Mason studies them all, comparing Magnolia Grove to other sites. “We see certain trends at certain times of year, who might be doing certain things better than others,” he says. “And maybe what they’re doing differently.”
What works for 26 golf courses has to work for eight, or four, or even two, right?
Hartwiger thinks what he’s working on with the Trail will work for other multi-course operations: Greens drive the on-course experience, and most multi-course operators don’t know what’s happening across their greens week to week, much less day to day.
“Everyone has blind spots,” he says. “Is it a concern to you that you might not know something about your turf conditions? How do you create the right targets for each facility? And how do you monitor whether they’re hitting the targets?

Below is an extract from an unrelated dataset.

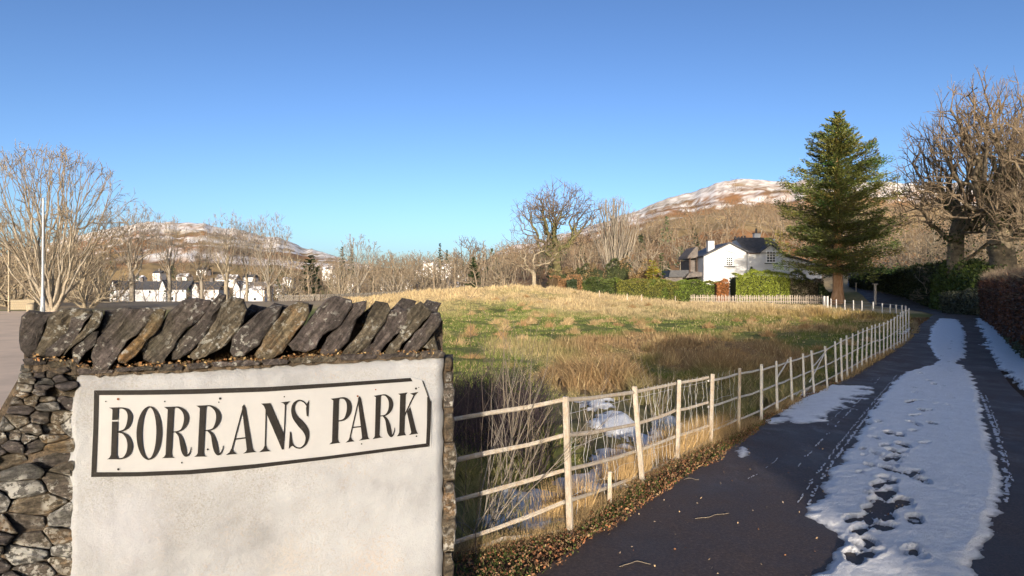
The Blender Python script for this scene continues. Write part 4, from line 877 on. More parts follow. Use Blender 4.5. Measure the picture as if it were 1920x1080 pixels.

“We’re helping uncover key variables to make greens good in the short term and perform over the long term. ”
Hartwiger is incorporating the USGA’s DEACON app —which stores the data and makes site-specific analysis readily available — with reports to multi-course operators like the RTJ Trail. And he and Walsh both recommend mapping out and following a four- to five-year plan.
“Year 1 is collecting information and reviewing where a facility is. What is the amount of variability in your performance metrics? What does it look like in a linear fashion over time? And how do the pieces of the puzzle fit together? Year 2 helps establish reasonable targets. That’s when the golf course can begin orienting its management practices and inputs around the targets they set. By Year 3, the pieces of the puzzle are starting to fit together and people are getting pretty good at hitting their target and narrowing those peaks and valleys.
“By Year 4, it’s time to fire Chris because hopefully I’ve given them the right tools and the right way to look at their data so they can make great decisions for their facility.”
“Everyone can see quantitatively it’s getting better, and we expect it to be getting better,” Mason says. “We’re all trying to get better together.”